STATED TASK
Pick out every line of the entries below where "this" occurs, and copy those lines.

INPUT
++++++++
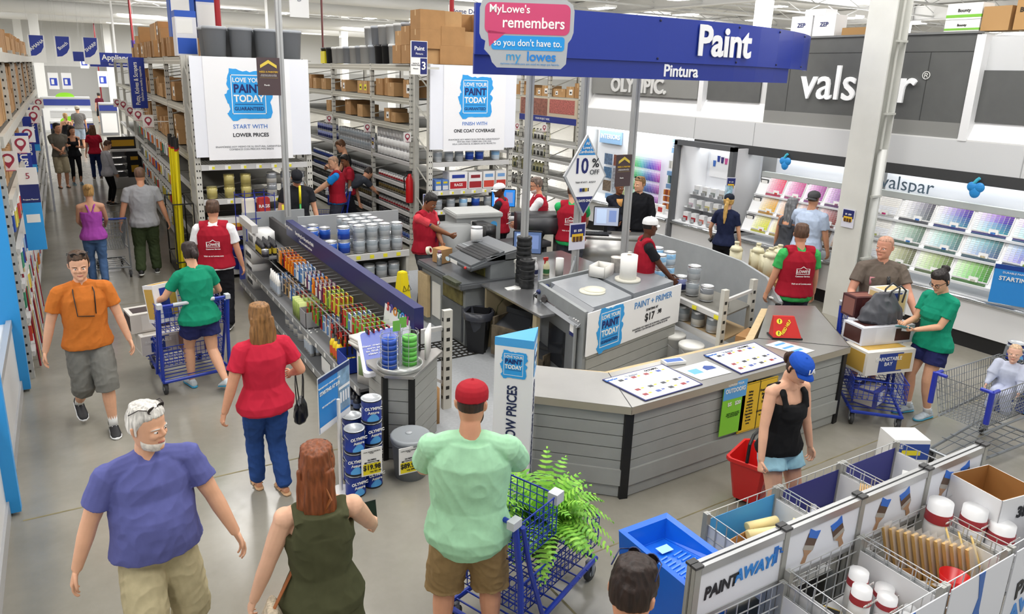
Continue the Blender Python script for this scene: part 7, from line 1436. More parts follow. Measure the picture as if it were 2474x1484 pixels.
++++++++
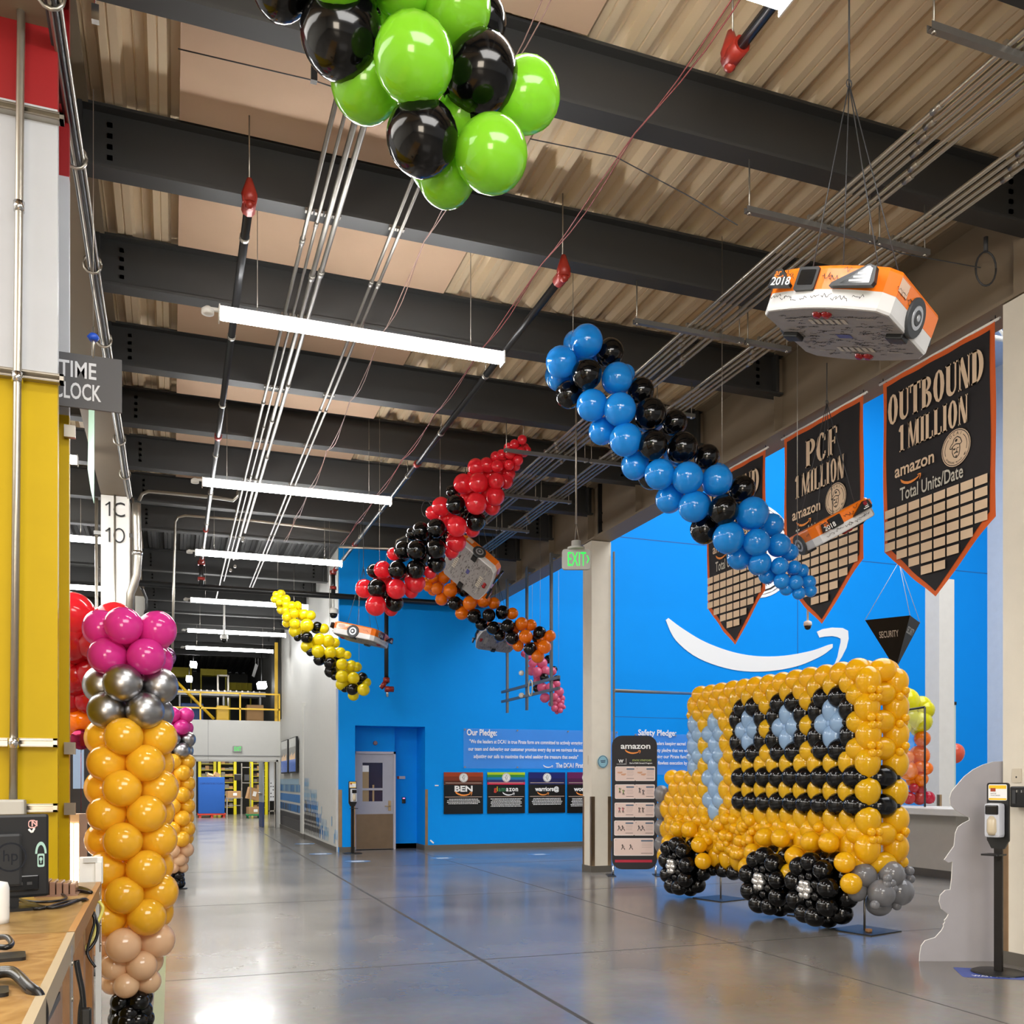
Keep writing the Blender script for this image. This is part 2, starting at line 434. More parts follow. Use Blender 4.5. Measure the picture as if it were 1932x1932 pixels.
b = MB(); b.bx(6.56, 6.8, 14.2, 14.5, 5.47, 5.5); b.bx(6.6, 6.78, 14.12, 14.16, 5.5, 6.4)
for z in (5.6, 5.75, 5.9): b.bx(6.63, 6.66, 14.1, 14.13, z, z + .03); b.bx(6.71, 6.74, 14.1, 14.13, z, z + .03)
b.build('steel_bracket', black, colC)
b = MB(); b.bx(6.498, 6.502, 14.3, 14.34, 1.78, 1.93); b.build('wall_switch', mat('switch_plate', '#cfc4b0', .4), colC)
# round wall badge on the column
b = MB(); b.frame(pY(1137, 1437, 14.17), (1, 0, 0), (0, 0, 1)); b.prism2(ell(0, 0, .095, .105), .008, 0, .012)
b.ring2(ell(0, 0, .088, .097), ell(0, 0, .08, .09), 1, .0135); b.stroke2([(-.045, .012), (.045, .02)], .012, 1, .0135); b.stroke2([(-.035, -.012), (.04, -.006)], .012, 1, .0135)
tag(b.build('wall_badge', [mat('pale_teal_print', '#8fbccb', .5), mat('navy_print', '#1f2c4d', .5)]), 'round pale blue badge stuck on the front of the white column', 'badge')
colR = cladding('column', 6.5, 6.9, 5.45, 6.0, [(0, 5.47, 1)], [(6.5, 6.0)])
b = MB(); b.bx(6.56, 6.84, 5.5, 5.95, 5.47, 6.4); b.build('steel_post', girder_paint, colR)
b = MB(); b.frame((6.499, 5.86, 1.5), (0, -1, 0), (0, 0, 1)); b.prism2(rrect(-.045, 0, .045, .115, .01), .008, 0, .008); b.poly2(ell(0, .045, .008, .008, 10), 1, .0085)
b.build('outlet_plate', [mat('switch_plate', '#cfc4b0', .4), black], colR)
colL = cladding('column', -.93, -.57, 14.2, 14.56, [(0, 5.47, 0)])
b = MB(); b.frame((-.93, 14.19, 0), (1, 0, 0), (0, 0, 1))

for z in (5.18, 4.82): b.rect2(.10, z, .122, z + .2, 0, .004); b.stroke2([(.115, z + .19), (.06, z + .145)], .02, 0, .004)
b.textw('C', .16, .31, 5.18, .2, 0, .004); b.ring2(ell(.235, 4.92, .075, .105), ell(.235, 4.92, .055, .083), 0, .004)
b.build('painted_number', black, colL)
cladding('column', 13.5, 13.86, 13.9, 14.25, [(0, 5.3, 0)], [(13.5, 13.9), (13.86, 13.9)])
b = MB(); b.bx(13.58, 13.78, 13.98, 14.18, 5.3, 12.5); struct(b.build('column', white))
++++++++
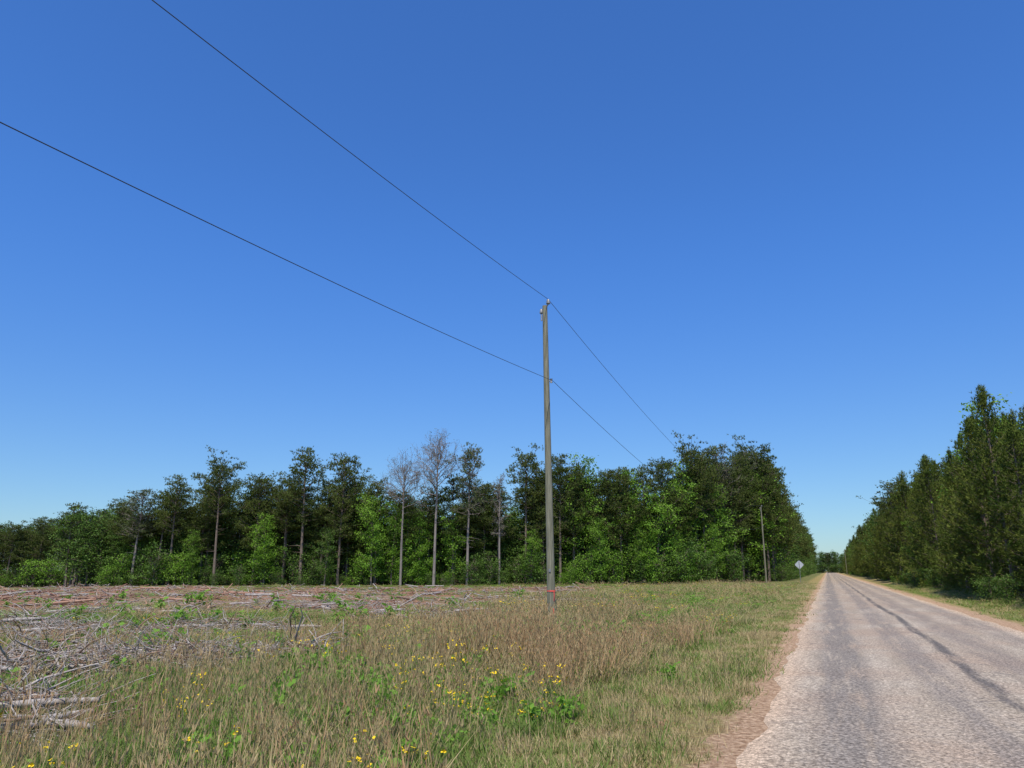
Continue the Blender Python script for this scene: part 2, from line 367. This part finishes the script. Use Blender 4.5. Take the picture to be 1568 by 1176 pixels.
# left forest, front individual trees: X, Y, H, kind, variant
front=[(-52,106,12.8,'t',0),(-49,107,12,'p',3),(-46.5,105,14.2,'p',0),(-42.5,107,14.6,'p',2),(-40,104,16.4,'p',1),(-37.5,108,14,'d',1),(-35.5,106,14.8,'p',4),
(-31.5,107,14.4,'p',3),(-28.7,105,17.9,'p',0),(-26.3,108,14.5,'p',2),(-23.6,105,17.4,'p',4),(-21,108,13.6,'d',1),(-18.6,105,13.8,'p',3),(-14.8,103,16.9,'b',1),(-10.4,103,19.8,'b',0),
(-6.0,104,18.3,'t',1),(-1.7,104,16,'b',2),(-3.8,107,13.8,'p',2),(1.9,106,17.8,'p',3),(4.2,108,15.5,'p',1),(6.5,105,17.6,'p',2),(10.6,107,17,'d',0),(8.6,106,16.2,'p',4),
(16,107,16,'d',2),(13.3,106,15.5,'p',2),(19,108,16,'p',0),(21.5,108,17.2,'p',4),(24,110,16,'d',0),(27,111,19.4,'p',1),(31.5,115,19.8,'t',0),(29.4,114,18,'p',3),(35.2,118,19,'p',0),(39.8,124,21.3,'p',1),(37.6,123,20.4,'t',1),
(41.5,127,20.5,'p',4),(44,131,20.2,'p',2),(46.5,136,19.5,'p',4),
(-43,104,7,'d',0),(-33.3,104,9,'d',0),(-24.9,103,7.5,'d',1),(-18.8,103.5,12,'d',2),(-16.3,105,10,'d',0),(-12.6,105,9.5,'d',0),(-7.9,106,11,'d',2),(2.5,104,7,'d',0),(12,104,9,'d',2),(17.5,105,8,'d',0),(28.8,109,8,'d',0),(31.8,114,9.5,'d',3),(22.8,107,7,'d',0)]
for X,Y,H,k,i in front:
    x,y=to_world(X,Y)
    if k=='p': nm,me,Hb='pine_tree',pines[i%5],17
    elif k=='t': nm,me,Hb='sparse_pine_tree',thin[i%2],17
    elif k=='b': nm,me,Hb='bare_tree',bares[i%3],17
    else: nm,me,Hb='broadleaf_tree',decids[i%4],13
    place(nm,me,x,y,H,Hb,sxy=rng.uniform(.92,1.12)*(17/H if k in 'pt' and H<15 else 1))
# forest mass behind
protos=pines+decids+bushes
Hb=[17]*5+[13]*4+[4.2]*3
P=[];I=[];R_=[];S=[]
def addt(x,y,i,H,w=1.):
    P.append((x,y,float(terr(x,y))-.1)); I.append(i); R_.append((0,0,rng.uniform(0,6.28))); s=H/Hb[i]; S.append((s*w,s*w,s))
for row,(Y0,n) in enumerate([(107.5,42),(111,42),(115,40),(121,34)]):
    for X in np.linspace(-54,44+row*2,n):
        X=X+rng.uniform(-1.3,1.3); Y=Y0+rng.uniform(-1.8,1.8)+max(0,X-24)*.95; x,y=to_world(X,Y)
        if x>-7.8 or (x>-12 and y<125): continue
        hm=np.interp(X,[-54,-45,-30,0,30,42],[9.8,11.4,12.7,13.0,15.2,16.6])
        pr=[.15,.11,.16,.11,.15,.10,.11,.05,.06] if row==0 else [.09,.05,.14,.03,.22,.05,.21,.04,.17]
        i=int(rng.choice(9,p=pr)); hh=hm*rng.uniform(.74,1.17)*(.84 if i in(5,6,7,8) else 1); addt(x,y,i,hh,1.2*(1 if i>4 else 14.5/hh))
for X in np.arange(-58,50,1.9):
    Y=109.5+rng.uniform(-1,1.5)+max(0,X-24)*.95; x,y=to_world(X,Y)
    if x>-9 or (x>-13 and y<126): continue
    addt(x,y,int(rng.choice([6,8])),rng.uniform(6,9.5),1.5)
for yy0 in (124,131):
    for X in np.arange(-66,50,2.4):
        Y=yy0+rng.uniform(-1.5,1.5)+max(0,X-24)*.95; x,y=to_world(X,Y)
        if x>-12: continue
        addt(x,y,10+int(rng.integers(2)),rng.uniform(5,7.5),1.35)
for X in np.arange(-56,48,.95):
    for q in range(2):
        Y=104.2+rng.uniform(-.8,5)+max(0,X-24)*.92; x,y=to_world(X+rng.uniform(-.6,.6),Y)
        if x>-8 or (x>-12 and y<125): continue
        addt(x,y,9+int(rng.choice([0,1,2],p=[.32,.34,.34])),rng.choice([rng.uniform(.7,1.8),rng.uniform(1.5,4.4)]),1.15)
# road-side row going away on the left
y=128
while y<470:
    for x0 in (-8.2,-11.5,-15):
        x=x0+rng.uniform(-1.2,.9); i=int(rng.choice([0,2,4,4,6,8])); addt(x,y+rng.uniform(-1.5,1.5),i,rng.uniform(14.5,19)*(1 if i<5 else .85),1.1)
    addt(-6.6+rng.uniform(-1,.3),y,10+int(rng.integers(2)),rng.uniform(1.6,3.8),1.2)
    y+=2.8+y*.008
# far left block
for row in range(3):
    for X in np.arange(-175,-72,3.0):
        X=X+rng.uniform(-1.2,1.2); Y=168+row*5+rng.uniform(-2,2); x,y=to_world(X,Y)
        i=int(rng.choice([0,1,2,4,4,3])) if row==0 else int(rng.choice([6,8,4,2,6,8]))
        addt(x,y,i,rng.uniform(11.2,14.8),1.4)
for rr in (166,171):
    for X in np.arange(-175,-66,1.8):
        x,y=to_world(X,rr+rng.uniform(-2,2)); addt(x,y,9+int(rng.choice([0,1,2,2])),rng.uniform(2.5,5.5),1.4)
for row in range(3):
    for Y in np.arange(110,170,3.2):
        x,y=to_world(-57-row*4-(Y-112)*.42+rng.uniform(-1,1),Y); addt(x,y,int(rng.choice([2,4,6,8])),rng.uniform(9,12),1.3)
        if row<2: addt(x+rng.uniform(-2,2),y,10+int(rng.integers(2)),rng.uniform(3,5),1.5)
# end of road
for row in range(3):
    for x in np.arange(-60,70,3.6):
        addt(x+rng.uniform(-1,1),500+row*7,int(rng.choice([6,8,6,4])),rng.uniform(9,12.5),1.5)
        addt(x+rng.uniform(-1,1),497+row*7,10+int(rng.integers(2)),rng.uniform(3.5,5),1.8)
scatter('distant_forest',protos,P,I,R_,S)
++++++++
REPLY TO THE EXERCISE
Continue the Blender Python script for this scene: part 7, from line 1436. More parts follow. Measure the picture as if it were 2474x1484 pixels.
Keep writing the Blender script for this image. This is part 2, starting at line 434. More parts follow. Use Blender 4.5. Measure the picture as if it were 1932x1932 pixels.
Continue the Blender Python script for this scene: part 2, from line 367. This part finishes the script. Use Blender 4.5. Take the picture to be 1568 by 1176 pixels.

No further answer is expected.